- Directive -
Repeat each line of the material below exactly as it appears, minus any pictures.

* Begin Data shown *

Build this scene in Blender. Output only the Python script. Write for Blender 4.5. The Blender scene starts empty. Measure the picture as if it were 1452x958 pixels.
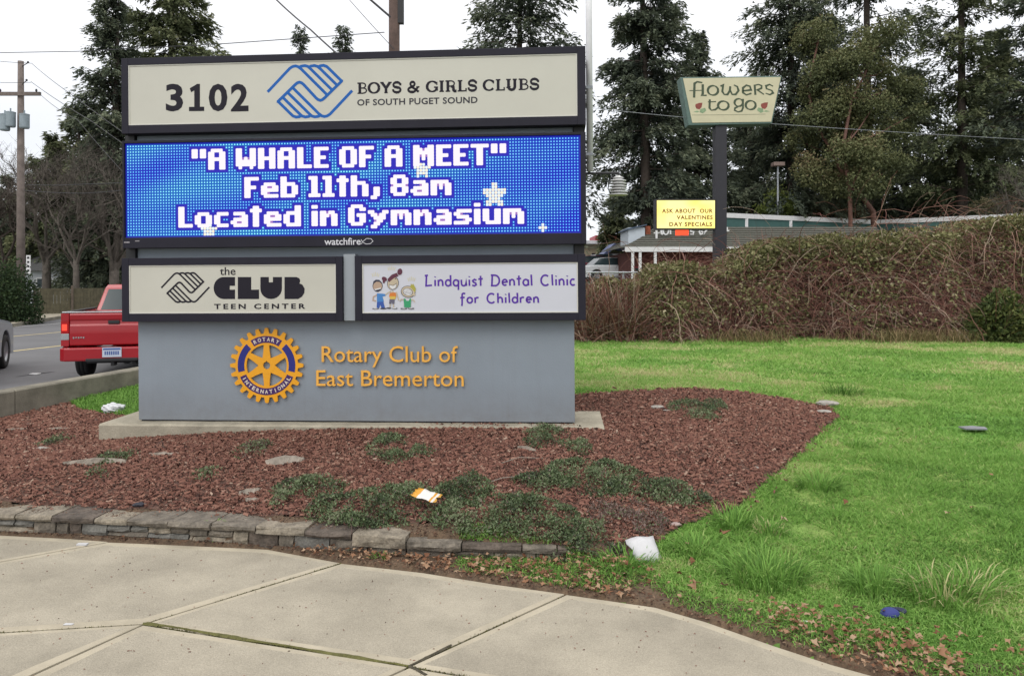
import bpy, bmesh, math, random
import numpy as np
from mathutils import Matrix, Vector, Euler

# ---------------------------------------------------------------- camera, world, sun, exposure
SC = bpy.context.scene
COL = SC.collection
FPX, CX, HY, CH = 1049.0, 726.0, 388.0, 1.6      # focal length (photo px), centre column, horizon row, eye height
cam_d = bpy.data.cameras.new('camera')
cam_d.sensor_fit = 'HORIZONTAL'; cam_d.sensor_width = 36.0
cam_d.lens = 36.0 * FPX / 1452.0
cam_d.shift_y = -(479.0 - HY) / 1452.0
cam_d.clip_start = 0.05; cam_d.clip_end = 3000
cam = bpy.data.objects.new('camera', cam_d); COL.objects.link(cam)
cam.location = (0, 0, CH); cam.rotation_euler = (math.radians(90), 0, 0)
SC.camera = cam

SUN_EL, SUN_AZ = math.radians(48), math.radians(205)   # behind the camera, a little to the left
w = bpy.data.worlds.new('World'); SC.world = w; w.use_nodes = True
nt = w.node_tree; nt.nodes.clear()
wo = nt.nodes.new('ShaderNodeOutputWorld')
sky = nt.nodes.new('ShaderNodeTexSky'); sky.sky_type = 'NISHITA'; sky.sun_disc = False
sky.sun_elevation = SUN_EL; sky.sun_rotation = SUN_AZ
bg1 = nt.nodes.new('ShaderNodeBackground'); bg1.inputs[1].default_value = 0.05
hs = nt.nodes.new('ShaderNodeHueSaturation'); hs.inputs['Saturation'].default_value = 0.35
nt.links.new(sky.outputs[0], hs.inputs['Color']); nt.links.new(hs.outputs[0], bg1.inputs[0])
tc = nt.nodes.new('ShaderNodeTexCoord'); sx = nt.nodes.new('ShaderNodeSeparateXYZ')
nt.links.new(tc.outputs['Generated'], sx.inputs[0])
rmp = nt.nodes.new('ShaderNodeValToRGB')               # overcast sky: darker at the horizon than overhead
e = rmp.color_ramp.elements
e[0].position = 0.0; e[0].color = (0.63, 0.65, 0.70, 1)
e[1].position = 1.0; e[1].color = (1.62, 1.58, 1.52, 1)
e2 = rmp.color_ramp.elements.new(0.18); e2.color = (0.74, 0.75, 0.785, 1)
e3 = rmp.color_ramp.elements.new(0.5); e3.color = (1.08, 1.06, 1.04, 1)
nt.links.new(sx.outputs['Z'], rmp.inputs[0])
mp = nt.nodes.new('ShaderNodeMapping'); mp.inputs['Scale'].default_value = (2.0, 2.0, 6.0)
nz = nt.nodes.new('ShaderNodeTexNoise'); nz.inputs['Scale'].default_value = 1.3; nz.inputs['Detail'].default_value = 5
nt.links.new(tc.outputs['Generated'], mp.inputs[0]); nt.links.new(mp.outputs[0], nz.inputs['Vector'])
mr = nt.nodes.new('ShaderNodeMapRange'); mr.inputs['From Min'].default_value = 0.3; mr.inputs['From Max'].default_value = 0.7
mr.inputs['To Min'].default_value = 0.88; mr.inputs['To Max'].default_value = 1.10
nt.links.new(nz.outputs[0], mr.inputs[0])
mul = nt.nodes.new('ShaderNodeVectorMath'); mul.operation = 'SCALE'
nt.links.new(rmp.outputs[0], mul.inputs[0]); nt.links.new(mr.outputs[0], mul.inputs['Scale'])
bg2 = nt.nodes.new('ShaderNodeBackground'); bg2.inputs[1].default_value = 1.08
nt.links.new(mul.outputs[0], bg2.inputs[0])
ad = nt.nodes.new('ShaderNodeAddShader')
nt.links.new(bg1.outputs[0], ad.inputs[0]); nt.links.new(bg2.outputs[0], ad.inputs[1]); nt.links.new(ad.outputs[0], wo.inputs[0])

sun_d = bpy.data.lights.new('sun', 'SUN'); sun_d.energy = 0.8; sun_d.angle = math.radians(25); sun_d.color = (1.0, 0.97, 0.92)
sun = bpy.data.objects.new('sun', sun_d); COL.objects.link(sun)
sdir = Vector((math.sin(SUN_AZ) * math.cos(SUN_EL), math.cos(SUN_AZ) * math.cos(SUN_EL), math.sin(SUN_EL)))
sun.rotation_euler = sdir.to_track_quat('Z', 'Y').to_euler()
sun.location = (0, 0, 20)
vs = SC.view_settings
vs.view_transform = 'Standard'; vs.look = 'None'; vs.exposure = 0.0; vs.gamma = 1.0
try: vs.use_curve_mapping = False
except Exception: pass
SC.cycles.max_bounces = 6
SC.cycles.transparent_max_bounces = 8

# ---------------------------------------------------------------- helpers
rnd = random.Random(7)
NR = np.random.default_rng(11)
def smooth(x, a, b):
    t = np.clip((x - a) / (b - a), 0, 1); return t * t * (3 - 2 * t)
def lin(r, g, b):
    f = lambda c: ((c / 255 + 0.055) / 1.055) ** 2.4 if c > 10 else c / 255 / 12.92
    return (f(r), f(g), f(b))
def W(px, py, z):            # photo pixel on the level z -> world
    d = FPX * (CH - z) / (py - HY); return Vector(((px - CX) / FPX * d, d, z))
def D(px, py, d):            # photo pixel at distance d -> world
    return Vector(((px - CX) / FPX * d, d, CH - (py - HY) / FPX * d))
def noise2(x, y, s=1.0, seed=0):
    r = np.random.default_rng(seed); o = 0
    for k in range(5):
        a = r.uniform(0, 6.28); f = s * (1.7 ** k) * r.uniform(.8, 1.2); p = r.uniform(0, 6.28, 2)
        o = o + np.sin(f * (x * np.cos(a) + y * np.sin(a)) + p[0]) * np.cos(f * .8 * (y * np.cos(a) - x * np.sin(a)) + p[1]) / (1.45 ** k)
    return o * 0.45

def setp(o, **kw):
    for k, v in kw.items():
        if v is not None: o[k] = v
    return o
def thing(name, label, cat, loc=(0, 0, 0), rz=0, group=None):
    o = bpy.data.objects.new(name, None); COL.objects.link(o); o.empty_display_size = 0.2
    o.location = loc; o.rotation_euler = (0, 0, rz)
    return setp(o, label=label, category=cat, group=group)
def tag(o, label, cat, group=None): return setp(o, label=label, category=cat, group=group)
def structure(o): o['kind'] = 'structure'; return o
def stuff(o): o['kind'] = 'stuff'; return o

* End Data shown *

- Expected answer -
Build this scene in Blender. Output only the Python script. Write for Blender 4.5. The Blender scene starts empty. Measure the picture as if it were 1452x958 pixels.
import bpy, bmesh, math, random
import numpy as np
from mathutils import Matrix, Vector, Euler

# ---------------------------------------------------------------- camera, world, sun, exposure
SC = bpy.context.scene
COL = SC.collection
FPX, CX, HY, CH = 1049.0, 726.0, 388.0, 1.6      # focal length (photo px), centre column, horizon row, eye height
cam_d = bpy.data.cameras.new('camera')
cam_d.sensor_fit = 'HORIZONTAL'; cam_d.sensor_width = 36.0
cam_d.lens = 36.0 * FPX / 1452.0
cam_d.shift_y = -(479.0 - HY) / 1452.0
cam_d.clip_start = 0.05; cam_d.clip_end = 3000
cam = bpy.data.objects.new('camera', cam_d); COL.objects.link(cam)
cam.location = (0, 0, CH); cam.rotation_euler = (math.radians(90), 0, 0)
SC.camera = cam

SUN_EL, SUN_AZ = math.radians(48), math.radians(205)   # behind the camera, a little to the left
w = bpy.data.worlds.new('World'); SC.world = w; w.use_nodes = True
nt = w.node_tree; nt.nodes.clear()
wo = nt.nodes.new('ShaderNodeOutputWorld')
sky = nt.nodes.new('ShaderNodeTexSky'); sky.sky_type = 'NISHITA'; sky.sun_disc = False
sky.sun_elevation = SUN_EL; sky.sun_rotation = SUN_AZ
bg1 = nt.nodes.new('ShaderNodeBackground'); bg1.inputs[1].default_value = 0.05
hs = nt.nodes.new('ShaderNodeHueSaturation'); hs.inputs['Saturation'].default_value = 0.35
nt.links.new(sky.outputs[0], hs.inputs['Color']); nt.links.new(hs.outputs[0], bg1.inputs[0])
tc = nt.nodes.new('ShaderNodeTexCoord'); sx = nt.nodes.new('ShaderNodeSeparateXYZ')
nt.links.new(tc.outputs['Generated'], sx.inputs[0])
rmp = nt.nodes.new('ShaderNodeValToRGB')               # overcast sky: darker at the horizon than overhead
e = rmp.color_ramp.elements
e[0].position = 0.0; e[0].color = (0.63, 0.65, 0.70, 1)
e[1].position = 1.0; e[1].color = (1.62, 1.58, 1.52, 1)
e2 = rmp.color_ramp.elements.new(0.18); e2.color = (0.74, 0.75, 0.785, 1)
e3 = rmp.color_ramp.elements.new(0.5); e3.color = (1.08, 1.06, 1.04, 1)
nt.links.new(sx.outputs['Z'], rmp.inputs[0])
mp = nt.nodes.new('ShaderNodeMapping'); mp.inputs['Scale'].default_value = (2.0, 2.0, 6.0)
nz = nt.nodes.new('ShaderNodeTexNoise'); nz.inputs['Scale'].default_value = 1.3; nz.inputs['Detail'].default_value = 5
nt.links.new(tc.outputs['Generated'], mp.inputs[0]); nt.links.new(mp.outputs[0], nz.inputs['Vector'])
mr = nt.nodes.new('ShaderNodeMapRange'); mr.inputs['From Min'].default_value = 0.3; mr.inputs['From Max'].default_value = 0.7
mr.inputs['To Min'].default_value = 0.88; mr.inputs['To Max'].default_value = 1.10
nt.links.new(nz.outputs[0], mr.inputs[0])
mul = nt.nodes.new('ShaderNodeVectorMath'); mul.operation = 'SCALE'
nt.links.new(rmp.outputs[0], mul.inputs[0]); nt.links.new(mr.outputs[0], mul.inputs['Scale'])
bg2 = nt.nodes.new('ShaderNodeBackground'); bg2.inputs[1].default_value = 1.08
nt.links.new(mul.outputs[0], bg2.inputs[0])
ad = nt.nodes.new('ShaderNodeAddShader')
nt.links.new(bg1.outputs[0], ad.inputs[0]); nt.links.new(bg2.outputs[0], ad.inputs[1]); nt.links.new(ad.outputs[0], wo.inputs[0])

sun_d = bpy.data.lights.new('sun', 'SUN'); sun_d.energy = 0.8; sun_d.angle = math.radians(25); sun_d.color = (1.0, 0.97, 0.92)
sun = bpy.data.objects.new('sun', sun_d); COL.objects.link(sun)
sdir = Vector((math.sin(SUN_AZ) * math.cos(SUN_EL), math.cos(SUN_AZ) * math.cos(SUN_EL), math.sin(SUN_EL)))
sun.rotation_euler = sdir.to_track_quat('Z', 'Y').to_euler()
sun.location = (0, 0, 20)
vs = SC.view_settings
vs.view_transform = 'Standard'; vs.look = 'None'; vs.exposure = 0.0; vs.gamma = 1.0
try: vs.use_curve_mapping = False
except Exception: pass
SC.cycles.max_bounces = 6
SC.cycles.transparent_max_bounces = 8

# ---------------------------------------------------------------- helpers
rnd = random.Random(7)
NR = np.random.default_rng(11)
def smooth(x, a, b):
    t = np.clip((x - a) / (b - a), 0, 1); return t * t * (3 - 2 * t)
def lin(r, g, b):
    f = lambda c: ((c / 255 + 0.055) / 1.055) ** 2.4 if c > 10 else c / 255 / 12.92
    return (f(r), f(g), f(b))
def W(px, py, z):            # photo pixel on the level z -> world
    d = FPX * (CH - z) / (py - HY); return Vector(((px - CX) / FPX * d, d, z))
def D(px, py, d):            # photo pixel at distance d -> world
    return Vector(((px - CX) / FPX * d, d, CH - (py - HY) / FPX * d))
def noise2(x, y, s=1.0, seed=0):
    r = np.random.default_rng(seed); o = 0
    for k in range(5):
        a = r.uniform(0, 6.28); f = s * (1.7 ** k) * r.uniform(.8, 1.2); p = r.uniform(0, 6.28, 2)
        o = o + np.sin(f * (x * np.cos(a) + y * np.sin(a)) + p[0]) * np.cos(f * .8 * (y * np.cos(a) - x * np.sin(a)) + p[1]) / (1.45 ** k)
    return o * 0.45

def setp(o, **kw):
    for k, v in kw.items():
        if v is not None: o[k] = v
    return o
def thing(name, label, cat, loc=(0, 0, 0), rz=0, group=None):
    o = bpy.data.objects.new(name, None); COL.objects.link(o); o.empty_display_size = 0.2
    o.location = loc; o.rotation_euler = (0, 0, rz)
    return setp(o, label=label, category=cat, group=group)
def tag(o, label, cat, group=None): return setp(o, label=label, category=cat, group=group)
def structure(o): o['kind'] = 'structure'; return o
def stuff(o): o['kind'] = 'stuff'; return o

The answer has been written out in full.